Parallel gab es in einigen Bundesländern bereits Gesetzesverfahren. Alle bisher angestrebten Modelle der Bundesländer Brandenburg, Mecklenburg-Vorpommern und Thüringen wurden von Verfassungsgerichten jedoch für nicht rechtmäßig erklärt. Daher ist es wichtig, die Debatte unter besonderer Berücksichtigung verfassungsrechtlicher Aspekte fortzuführen und die Machbarkeit der verschiedenen Modelle weiter zu prüfen.

Der Blick in die europäische Nachbarschaft zeigt aber: Parität wirkt!

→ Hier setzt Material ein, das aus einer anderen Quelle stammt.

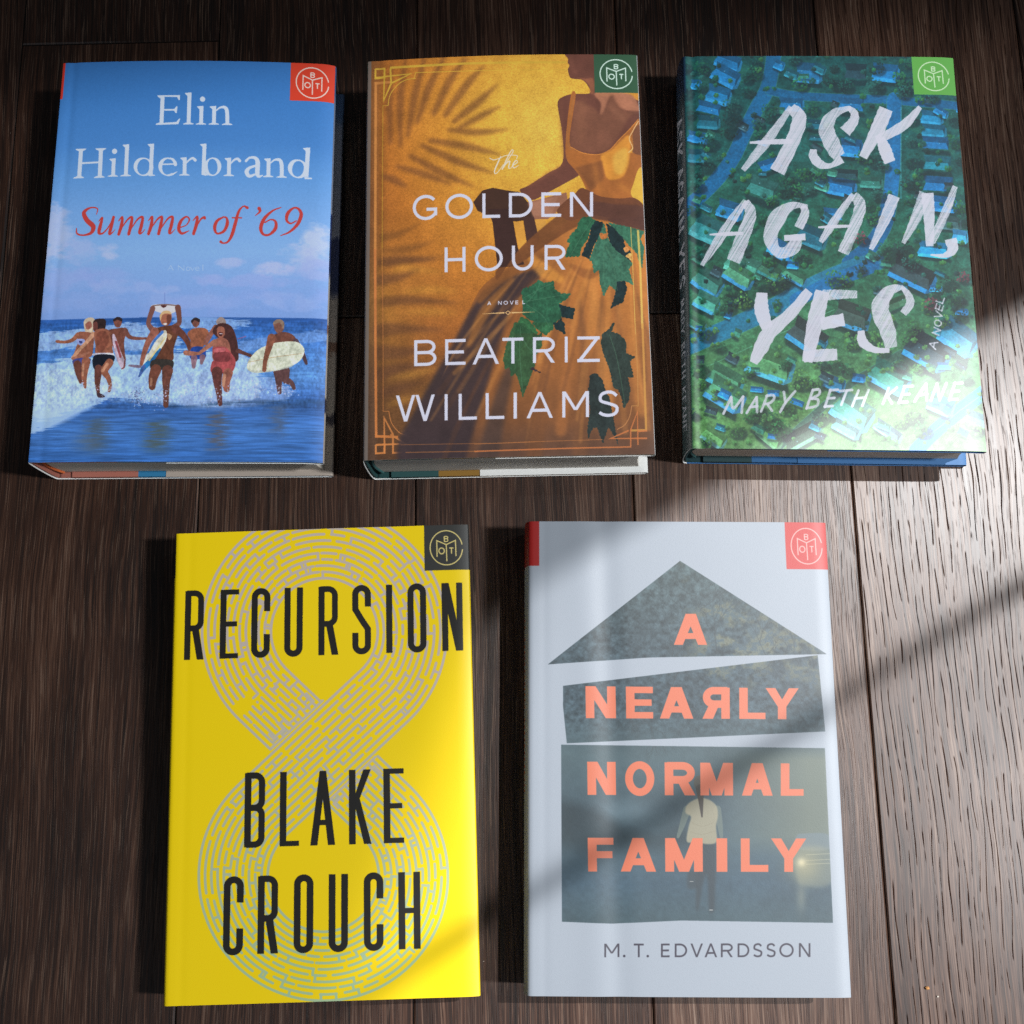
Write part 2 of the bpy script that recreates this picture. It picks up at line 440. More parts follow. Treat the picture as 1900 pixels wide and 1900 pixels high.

Bereits im Jahr 2000 hat Frankreich ein Parité-Gesetz verabschiedet. In den Regionalräten, Départementversammlungen und Kommunalvertretungen wurde in der Folge in weiten Teilen Parität erreicht.

 

Empfehlung der Antragskommission:
Annahme
Beschluss: Annahme
Text des Beschlusses:

Noch immer sind Frauen in allen Parlamenten unterrepräsentiert. Deshalb fasst der Landesparteitag folgenden Beschluss:

  1. Die niedersächsische Sozialdemokratie bekennt sich zu dem Ziel, dass Parlamente in Zukunft verbindlich paritätisch besetzt sein sollen.
  2. Eine Voraussetzung dafür ist es, dass in Zukunft alle Parteien ihre Wahlvorschlagslisten verbindlich paritätisch aufstellen müssen. Es ist zu prüfen, welche rechtlichen Voraussetzungen dafür zu schaffen sind. Dies gilt insbesondere auch für Möglichkeiten der Sanktionierung im Falle von Nicht-Erfüllung dieser Vorgaben.
  3. Da es verschiedene Verfahren gibt, um die paritätische Besetzung in den Parlamenten zu erreichen, wird die Niedersächsische SPD prüfen, welche rechtlichen Veränderungen geschaffen werden müssen, um ein geeignetes Wahlverfahren umzusetzen. Sollte eine Grundgesetzänderung erforderlich sein, wird die Niedersächsische SPD auf verfassungsändernde Mehrheiten hinwirken.
  4. Die Niedersächsische SPD wird die Verwirklichung der Parität als politische Forderung in ihr Regierungsprogramm zur Landtagswahl im Jahre 2022 aufnehmen.